Dataset entries –
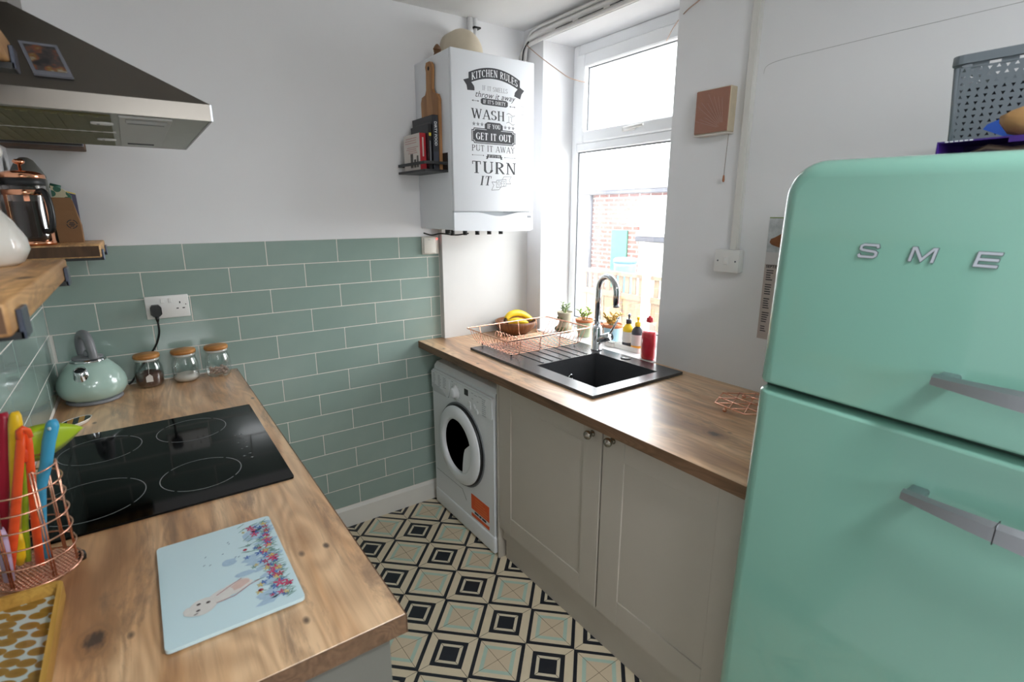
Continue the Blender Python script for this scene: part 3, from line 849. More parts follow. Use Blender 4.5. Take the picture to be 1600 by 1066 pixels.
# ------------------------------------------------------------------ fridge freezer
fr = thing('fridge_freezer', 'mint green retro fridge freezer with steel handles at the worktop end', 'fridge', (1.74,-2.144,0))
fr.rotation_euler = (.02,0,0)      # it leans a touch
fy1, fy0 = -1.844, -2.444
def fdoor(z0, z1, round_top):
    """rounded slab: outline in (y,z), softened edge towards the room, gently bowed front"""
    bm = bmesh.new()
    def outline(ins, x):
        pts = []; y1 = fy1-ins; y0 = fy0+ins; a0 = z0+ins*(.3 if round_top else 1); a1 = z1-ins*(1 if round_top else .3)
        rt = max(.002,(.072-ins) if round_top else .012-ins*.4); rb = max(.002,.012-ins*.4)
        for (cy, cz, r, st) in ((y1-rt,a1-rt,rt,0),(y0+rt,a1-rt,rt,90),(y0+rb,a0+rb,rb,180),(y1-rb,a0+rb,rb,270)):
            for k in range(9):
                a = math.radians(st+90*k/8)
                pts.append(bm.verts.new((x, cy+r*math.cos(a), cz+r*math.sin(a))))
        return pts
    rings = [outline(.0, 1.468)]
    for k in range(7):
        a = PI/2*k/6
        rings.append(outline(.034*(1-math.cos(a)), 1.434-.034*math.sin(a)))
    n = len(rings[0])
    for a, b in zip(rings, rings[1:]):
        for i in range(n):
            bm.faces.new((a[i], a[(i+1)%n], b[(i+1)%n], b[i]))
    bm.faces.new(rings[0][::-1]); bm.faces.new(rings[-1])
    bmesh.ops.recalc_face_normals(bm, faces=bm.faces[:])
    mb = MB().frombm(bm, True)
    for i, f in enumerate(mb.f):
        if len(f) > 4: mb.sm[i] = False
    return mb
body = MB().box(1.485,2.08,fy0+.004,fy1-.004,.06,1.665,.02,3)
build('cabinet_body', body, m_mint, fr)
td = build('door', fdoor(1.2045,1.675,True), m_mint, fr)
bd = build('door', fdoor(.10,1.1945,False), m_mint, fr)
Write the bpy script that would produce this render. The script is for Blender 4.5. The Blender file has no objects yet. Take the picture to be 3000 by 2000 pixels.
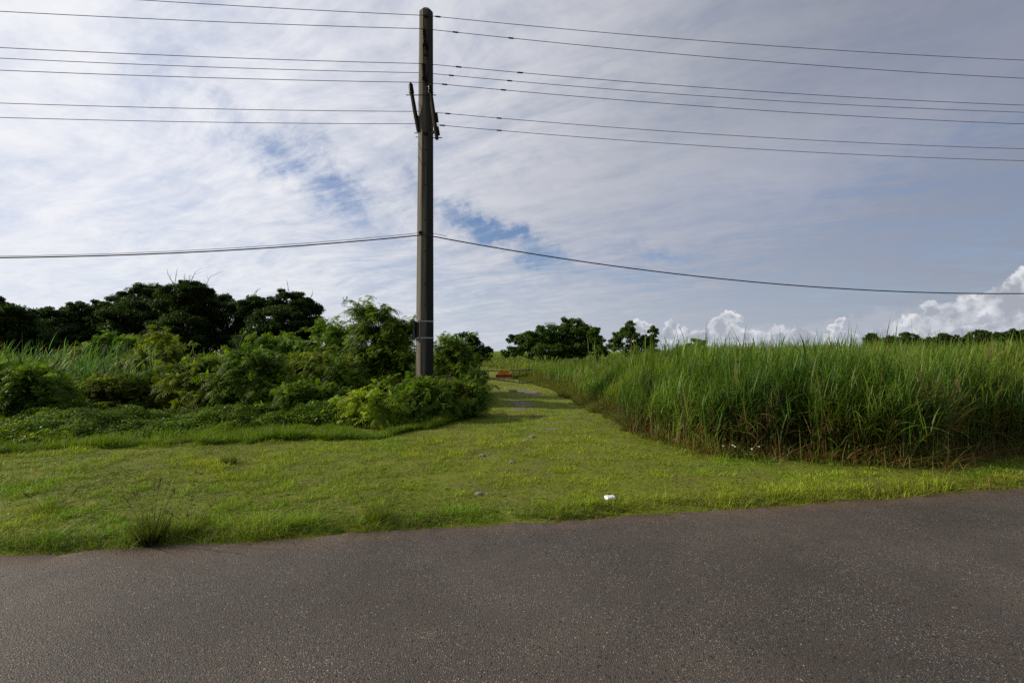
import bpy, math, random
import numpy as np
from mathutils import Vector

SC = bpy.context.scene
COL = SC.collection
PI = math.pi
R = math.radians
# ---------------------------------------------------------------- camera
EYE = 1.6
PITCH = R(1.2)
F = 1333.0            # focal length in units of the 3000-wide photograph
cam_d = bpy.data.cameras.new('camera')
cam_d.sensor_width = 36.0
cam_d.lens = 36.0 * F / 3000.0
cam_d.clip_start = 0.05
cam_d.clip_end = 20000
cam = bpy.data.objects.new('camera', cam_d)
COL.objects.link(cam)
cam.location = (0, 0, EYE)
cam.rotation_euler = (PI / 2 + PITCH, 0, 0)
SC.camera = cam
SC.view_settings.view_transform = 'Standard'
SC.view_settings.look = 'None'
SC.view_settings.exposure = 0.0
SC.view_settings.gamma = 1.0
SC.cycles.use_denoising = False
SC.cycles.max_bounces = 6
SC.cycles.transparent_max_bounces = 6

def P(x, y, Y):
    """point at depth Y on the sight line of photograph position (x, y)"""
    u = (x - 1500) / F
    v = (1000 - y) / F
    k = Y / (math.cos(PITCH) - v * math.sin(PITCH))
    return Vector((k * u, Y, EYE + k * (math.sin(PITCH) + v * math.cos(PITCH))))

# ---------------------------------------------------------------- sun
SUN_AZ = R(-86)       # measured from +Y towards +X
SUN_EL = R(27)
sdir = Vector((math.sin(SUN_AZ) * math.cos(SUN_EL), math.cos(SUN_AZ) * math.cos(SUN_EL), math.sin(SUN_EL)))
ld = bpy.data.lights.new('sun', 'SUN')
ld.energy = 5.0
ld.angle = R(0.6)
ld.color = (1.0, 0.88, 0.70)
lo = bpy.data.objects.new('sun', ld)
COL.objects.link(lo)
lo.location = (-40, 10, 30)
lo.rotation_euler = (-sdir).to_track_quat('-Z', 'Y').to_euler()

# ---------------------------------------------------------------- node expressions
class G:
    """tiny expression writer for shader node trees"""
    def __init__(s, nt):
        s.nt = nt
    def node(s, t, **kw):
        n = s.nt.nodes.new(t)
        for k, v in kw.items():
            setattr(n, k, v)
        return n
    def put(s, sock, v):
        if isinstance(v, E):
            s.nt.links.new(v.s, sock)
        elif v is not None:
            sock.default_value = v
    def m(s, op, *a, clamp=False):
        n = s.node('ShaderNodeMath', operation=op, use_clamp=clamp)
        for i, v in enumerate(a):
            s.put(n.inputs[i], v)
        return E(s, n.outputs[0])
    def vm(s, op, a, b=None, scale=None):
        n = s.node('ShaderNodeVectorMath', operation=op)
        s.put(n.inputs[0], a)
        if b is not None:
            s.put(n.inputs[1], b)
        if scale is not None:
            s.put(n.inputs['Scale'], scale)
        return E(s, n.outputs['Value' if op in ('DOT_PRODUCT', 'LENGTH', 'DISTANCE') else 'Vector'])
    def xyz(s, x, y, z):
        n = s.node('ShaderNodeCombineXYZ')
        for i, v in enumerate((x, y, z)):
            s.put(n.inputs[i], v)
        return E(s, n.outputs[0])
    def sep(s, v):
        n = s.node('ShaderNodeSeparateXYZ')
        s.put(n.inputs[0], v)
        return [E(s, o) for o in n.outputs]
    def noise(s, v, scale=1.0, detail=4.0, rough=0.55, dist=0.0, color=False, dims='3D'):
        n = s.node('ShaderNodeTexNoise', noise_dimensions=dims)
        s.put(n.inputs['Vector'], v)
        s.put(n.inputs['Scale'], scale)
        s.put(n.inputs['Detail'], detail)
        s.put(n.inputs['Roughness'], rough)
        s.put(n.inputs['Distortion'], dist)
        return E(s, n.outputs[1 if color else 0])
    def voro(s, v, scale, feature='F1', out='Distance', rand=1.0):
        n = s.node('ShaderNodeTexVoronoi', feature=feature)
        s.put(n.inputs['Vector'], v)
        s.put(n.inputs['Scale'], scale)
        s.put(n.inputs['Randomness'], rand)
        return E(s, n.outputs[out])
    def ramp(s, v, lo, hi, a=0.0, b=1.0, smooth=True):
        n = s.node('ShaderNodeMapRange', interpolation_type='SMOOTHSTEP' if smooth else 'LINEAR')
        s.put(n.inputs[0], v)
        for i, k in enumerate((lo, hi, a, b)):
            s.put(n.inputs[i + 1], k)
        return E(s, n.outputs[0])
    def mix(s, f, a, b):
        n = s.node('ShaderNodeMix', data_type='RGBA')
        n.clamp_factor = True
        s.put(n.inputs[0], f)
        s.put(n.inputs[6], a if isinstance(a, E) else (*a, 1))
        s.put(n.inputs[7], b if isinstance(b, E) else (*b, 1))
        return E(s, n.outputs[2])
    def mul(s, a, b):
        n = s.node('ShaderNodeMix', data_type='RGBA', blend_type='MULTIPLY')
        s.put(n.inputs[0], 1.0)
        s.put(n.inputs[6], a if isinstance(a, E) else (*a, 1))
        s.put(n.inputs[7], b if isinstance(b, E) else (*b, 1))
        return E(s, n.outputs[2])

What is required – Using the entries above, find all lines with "pixels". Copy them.

Expected answer –
Continue the Blender Python script for this scene: part 3, from line 849. More parts follow. Use Blender 4.5. Take the picture to be 1600 by 1066 pixels.
Write the bpy script that would produce this render. The script is for Blender 4.5. The Blender file has no objects yet. Take the picture to be 3000 by 2000 pixels.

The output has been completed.